Tuesday 24 January 2017

Random Thoughts #3

Looking back at all that I’ve done and tried doing, there only seem to be two things that I’ve been consistent at. These two habits, irrespective of the place I moved to and the emotions I went through remained the same. The habits in fact are two games and the only two games that haven’t left my interest ever since I started playing those. The first is Solitaire and the second Sudoku.
Now that I think about it, they have lessons to teach too. Today as I was slashing through the cards, winning and sometimes getting the dialog box saying ‘No More Moves’; giving up then and at times pressing Ctrl+z, a thought came to my mind. It is not just a game where you stack the cards and order them to get rid of them, it tells us not to give up. There is always a way to win it and it does not have to be the same path. Even if you miss two-three matches that had to be done in a pass, there are always ways to make it up to it later. Even if you run out of moves, you can undo your doing and move a card back. Of course, we do not have such privilege in real life as this game that we are on, is time based which, showing off its stubborn attitude doesn’t wait for anything or anybody. But I still feel, there are ways, ways in which you can make up to what went wrong. Because if we try, we might fail again, but if we don’t, the statistics just won’t change.
Contrasting to this one, is Sudoku. It just has a single way of solving it. I guess it tells us about some places where only that one thing needs to be done to get the puzzle right. Excluding time, it might mean to just put the right number in and you are done. The trick is to not give up and be on it, to bear it, to not lose interest, to strive for the complete picture. My father was the one who taught me how to work it out. And to this date, whenever I see the block, it reminds me of him. At present, there is stuff between us, that probably cannot be sorted any time soon, because there is no problem which needs solution, there is just vacuum. I’ll have to figure this 5-star rated block. I hope there’s still time left. Writing this makes me emotional; thinking about the time when I first solved the block and was so happy when I beat an elder cousin at it. I was proud of it. I used to have this thought whenever I ended up being sad, ‘Don’t worry, He is there. He is with you, no matter what.’ It used to relieve me of all doubts. This one line gave me peace. Life’s changed… Even so, I’m happy that Sudoku still remains with me and it will always remain reminding me of my roots.
Yet again it is the ‘things’ that bring you back on the right track. And still people say not to be materialistic. Sometimes you just have to and need to value that sheet of paper more than the person who gave it to you. Because the person might have left while the emotion still lives within the dead tree making you think for once, that life… life is not as bad as it is made to seem.

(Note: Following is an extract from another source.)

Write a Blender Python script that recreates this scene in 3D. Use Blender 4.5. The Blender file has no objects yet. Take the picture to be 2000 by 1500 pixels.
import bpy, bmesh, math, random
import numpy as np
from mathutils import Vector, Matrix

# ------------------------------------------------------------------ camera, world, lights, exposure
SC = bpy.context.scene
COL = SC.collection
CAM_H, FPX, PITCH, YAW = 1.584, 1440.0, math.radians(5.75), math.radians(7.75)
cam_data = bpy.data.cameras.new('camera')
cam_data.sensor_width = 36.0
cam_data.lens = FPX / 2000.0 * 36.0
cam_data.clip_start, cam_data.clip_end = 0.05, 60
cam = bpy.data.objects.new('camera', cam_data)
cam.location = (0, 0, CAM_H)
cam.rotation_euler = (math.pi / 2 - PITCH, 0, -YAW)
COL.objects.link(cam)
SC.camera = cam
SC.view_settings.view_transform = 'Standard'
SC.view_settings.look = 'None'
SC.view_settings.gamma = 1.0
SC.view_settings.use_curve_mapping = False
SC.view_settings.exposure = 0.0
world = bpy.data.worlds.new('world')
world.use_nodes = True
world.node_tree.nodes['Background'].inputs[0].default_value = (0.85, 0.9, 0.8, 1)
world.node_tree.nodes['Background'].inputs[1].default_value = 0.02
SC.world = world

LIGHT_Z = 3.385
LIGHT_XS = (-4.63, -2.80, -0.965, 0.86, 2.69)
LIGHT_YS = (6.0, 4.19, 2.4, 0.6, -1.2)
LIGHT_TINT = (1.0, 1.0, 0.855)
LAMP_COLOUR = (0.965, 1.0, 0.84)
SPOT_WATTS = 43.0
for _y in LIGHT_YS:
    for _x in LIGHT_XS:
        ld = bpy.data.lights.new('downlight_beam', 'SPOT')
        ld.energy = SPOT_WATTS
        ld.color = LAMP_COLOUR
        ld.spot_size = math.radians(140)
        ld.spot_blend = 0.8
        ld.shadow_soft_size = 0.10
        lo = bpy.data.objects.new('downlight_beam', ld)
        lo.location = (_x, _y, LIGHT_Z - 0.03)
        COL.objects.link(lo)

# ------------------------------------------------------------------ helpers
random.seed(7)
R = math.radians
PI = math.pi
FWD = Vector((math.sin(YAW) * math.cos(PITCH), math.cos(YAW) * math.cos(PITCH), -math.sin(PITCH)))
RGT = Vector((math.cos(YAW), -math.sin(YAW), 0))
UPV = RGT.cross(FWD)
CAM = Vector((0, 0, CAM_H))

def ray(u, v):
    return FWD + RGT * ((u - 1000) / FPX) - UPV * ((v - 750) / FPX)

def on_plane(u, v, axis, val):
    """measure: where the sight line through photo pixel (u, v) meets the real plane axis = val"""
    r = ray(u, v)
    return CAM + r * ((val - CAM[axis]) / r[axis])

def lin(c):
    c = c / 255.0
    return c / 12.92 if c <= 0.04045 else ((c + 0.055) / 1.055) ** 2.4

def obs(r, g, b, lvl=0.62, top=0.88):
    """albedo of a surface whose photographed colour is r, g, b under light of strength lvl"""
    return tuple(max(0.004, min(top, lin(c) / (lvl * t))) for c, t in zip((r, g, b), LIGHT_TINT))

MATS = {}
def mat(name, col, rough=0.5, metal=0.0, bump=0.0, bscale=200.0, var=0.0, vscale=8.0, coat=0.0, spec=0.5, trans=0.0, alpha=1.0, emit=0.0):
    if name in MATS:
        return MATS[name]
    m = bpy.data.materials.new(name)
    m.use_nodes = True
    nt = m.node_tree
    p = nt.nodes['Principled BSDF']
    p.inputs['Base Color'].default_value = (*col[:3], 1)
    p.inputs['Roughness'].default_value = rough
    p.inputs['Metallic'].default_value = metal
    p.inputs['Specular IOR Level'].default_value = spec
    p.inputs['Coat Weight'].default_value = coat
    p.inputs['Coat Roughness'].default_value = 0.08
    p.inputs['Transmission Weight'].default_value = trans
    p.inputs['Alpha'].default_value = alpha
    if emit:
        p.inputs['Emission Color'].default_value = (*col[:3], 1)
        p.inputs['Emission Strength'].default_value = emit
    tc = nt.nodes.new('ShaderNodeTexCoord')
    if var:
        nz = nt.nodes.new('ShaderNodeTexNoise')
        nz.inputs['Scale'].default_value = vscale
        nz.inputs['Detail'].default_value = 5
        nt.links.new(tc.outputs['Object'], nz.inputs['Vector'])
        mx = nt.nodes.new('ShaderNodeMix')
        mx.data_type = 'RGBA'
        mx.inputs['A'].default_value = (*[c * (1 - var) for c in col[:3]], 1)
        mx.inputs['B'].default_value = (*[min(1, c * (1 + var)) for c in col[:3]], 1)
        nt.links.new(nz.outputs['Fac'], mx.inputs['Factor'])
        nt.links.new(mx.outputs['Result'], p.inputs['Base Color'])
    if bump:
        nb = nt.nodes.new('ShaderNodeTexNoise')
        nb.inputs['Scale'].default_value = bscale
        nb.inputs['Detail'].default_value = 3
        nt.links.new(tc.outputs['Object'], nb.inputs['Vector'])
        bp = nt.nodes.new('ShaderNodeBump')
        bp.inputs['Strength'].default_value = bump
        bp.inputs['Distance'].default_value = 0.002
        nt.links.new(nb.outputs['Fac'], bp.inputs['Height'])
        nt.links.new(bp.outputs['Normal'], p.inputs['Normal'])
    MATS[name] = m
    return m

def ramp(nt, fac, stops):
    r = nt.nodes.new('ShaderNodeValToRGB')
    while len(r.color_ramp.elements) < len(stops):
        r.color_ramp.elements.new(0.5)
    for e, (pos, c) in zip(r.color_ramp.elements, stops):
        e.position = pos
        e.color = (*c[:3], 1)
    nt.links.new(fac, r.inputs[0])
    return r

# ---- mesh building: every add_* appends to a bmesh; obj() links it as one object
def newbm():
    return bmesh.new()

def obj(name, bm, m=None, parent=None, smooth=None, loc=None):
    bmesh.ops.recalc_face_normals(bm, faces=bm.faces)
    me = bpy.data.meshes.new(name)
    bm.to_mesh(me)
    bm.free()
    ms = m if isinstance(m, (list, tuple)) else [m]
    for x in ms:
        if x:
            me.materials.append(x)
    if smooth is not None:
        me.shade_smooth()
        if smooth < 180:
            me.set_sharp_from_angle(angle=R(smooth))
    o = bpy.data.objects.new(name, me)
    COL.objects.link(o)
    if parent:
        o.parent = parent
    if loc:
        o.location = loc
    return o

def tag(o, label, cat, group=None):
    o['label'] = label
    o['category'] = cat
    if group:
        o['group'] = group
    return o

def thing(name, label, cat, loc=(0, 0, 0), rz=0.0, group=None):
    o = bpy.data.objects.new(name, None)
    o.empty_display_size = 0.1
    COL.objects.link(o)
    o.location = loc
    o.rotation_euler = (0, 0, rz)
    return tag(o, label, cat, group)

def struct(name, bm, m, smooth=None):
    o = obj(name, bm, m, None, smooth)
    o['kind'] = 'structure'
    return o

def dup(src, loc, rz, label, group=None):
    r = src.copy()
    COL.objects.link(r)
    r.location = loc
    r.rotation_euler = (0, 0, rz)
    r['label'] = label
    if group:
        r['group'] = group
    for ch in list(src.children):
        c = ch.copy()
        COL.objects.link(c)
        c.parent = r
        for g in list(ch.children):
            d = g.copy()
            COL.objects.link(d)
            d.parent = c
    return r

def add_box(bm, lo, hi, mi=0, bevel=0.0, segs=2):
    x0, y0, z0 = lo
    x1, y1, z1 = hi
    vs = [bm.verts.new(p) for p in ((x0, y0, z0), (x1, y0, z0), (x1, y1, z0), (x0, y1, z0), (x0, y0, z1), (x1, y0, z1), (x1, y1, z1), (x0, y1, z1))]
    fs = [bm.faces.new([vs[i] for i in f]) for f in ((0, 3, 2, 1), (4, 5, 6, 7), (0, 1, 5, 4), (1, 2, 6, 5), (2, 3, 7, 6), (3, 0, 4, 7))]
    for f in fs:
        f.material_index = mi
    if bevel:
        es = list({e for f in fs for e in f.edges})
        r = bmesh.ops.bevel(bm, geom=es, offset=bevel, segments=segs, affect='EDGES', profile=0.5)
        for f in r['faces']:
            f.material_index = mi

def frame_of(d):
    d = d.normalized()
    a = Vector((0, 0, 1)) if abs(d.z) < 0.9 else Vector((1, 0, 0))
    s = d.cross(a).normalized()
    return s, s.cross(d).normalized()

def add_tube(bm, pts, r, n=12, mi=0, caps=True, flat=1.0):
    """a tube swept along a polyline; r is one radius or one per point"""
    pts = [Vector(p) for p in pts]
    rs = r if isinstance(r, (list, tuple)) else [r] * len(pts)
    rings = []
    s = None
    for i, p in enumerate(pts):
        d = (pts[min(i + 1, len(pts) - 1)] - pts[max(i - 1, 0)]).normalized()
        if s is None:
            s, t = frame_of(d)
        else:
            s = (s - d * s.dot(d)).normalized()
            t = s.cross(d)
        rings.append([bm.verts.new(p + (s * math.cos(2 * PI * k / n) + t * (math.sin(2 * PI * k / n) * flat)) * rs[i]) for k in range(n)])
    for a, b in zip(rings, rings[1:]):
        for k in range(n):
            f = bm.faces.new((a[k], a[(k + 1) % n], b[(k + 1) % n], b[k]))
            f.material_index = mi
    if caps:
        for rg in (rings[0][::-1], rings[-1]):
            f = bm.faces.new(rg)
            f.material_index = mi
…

P.S: It is 1:00 in the night and there is no internet connection. I am listening to Korean songs. No, I don’t understand the language, of course except some words (thanks to all the dramas). But I feel as though the emotions are similar. The tune somehow tells me what might the song be about. Maybe that’s the beauty of music. No matter the language, it is bound to make you feel. It is all about the right notes and the right rhythm.